Das Projekt kommt auch im Landwirtschaftsministerium in Stuttgart gut an: „Von den etwa 14000 Kälbern, die Baden-Württemberg jedes Jahr verlassen, sollen mehr im Land bleiben,“ so Minister Peter Hauk. Damit sollen auch lange Kälbertransporte ins Ausland verringert werden. Zudem sei es eine Chance, mehr Biorindfleisch am Markt abzusetzen. Ziel für das zuerst auf zwei Jahre angelegte Projekt sei es, die komplexe Wertschöpfungskette zur erproben und ein tragfähiges Netzwerk zwischen den Landwirten und den Vermarktern zu knüpfen. Aus diesem Grund wird das Projekt mit rund 500000 Euro über die Europäische Innovationspartnerschaft „Landwirtschaftliche Produktivität und Nachhaltigkeit“ (EIP-Agri) unterstützt.

Fleisch und Milch zusammen denken

In den Diskussionen kamen zum einen Fragen zur Produktionstechnik und den Abläufen in der Zusammenarbeit auf. Aber auch grundsätzliche Fragen waren Thema, wie etwa: Kann es gelingen, Verbraucherinnen und Verbraucher mit diesen Themen zu erreichen, sodass sie sich für die Vorteile einer grünlandbasierten Fleischerzeugung interessieren? Ist es hierfür sogar notwendig, die Kommunikation und die Öffentlichkeitsarbeit in den Bereichen Fleisch und Milch enger aufeinander abzustimmen?

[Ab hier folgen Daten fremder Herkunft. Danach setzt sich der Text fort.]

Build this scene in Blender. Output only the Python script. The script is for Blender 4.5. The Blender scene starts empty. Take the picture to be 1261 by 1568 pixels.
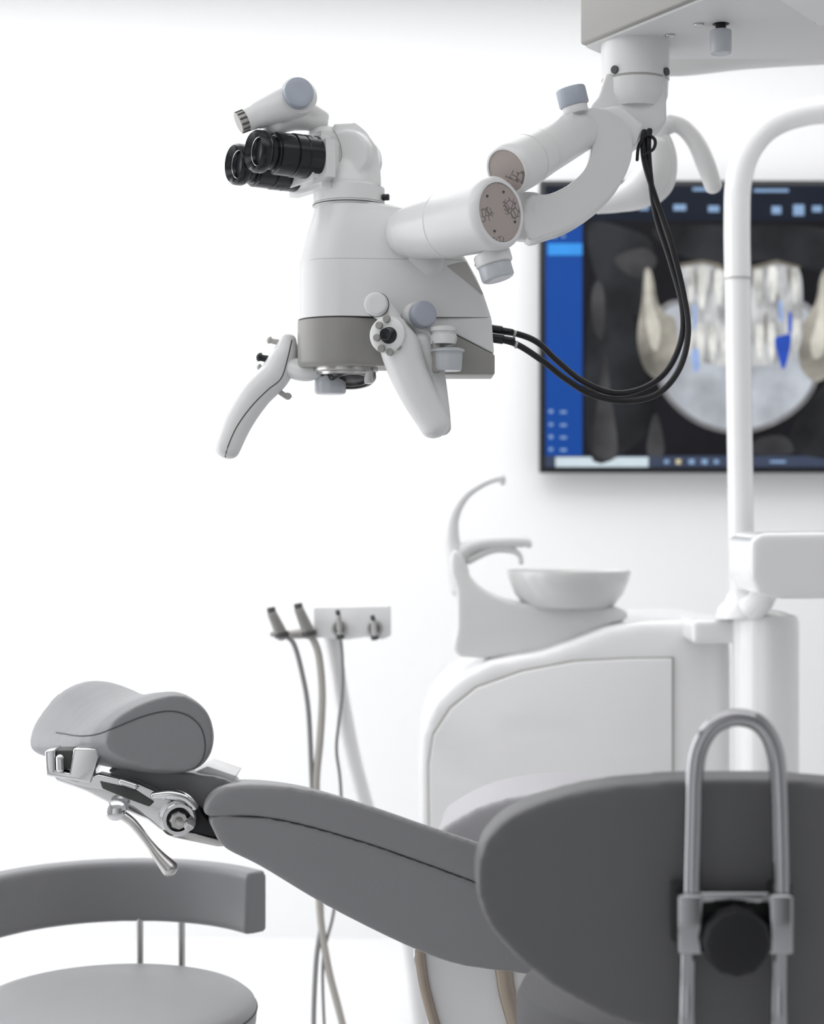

Michael Krumm, Abteilungsleiter im Fachbereich Landwirtschaft am Regierungspräsidium Freiburg, betonte, dass die Vermittlung der komplexen Zusammenhänge eine große Herausforderung darstellt. Andererseits berichteten Tasmin Taskale vom BLHV wie auch EZG-Vorsitzender Markus Kaiser von einer großen Offenheit gegenüber solch komplexen Zusammenhängen – gerade von jungen Menschen. Diese gelte es zu nutzen. Letztlich reifte in den intensiven Diskussionen die Erkenntnis, dass nur mit einer engen Zusammenarbeit die Potenziale dieser neuen Ansätze gehoben werden können.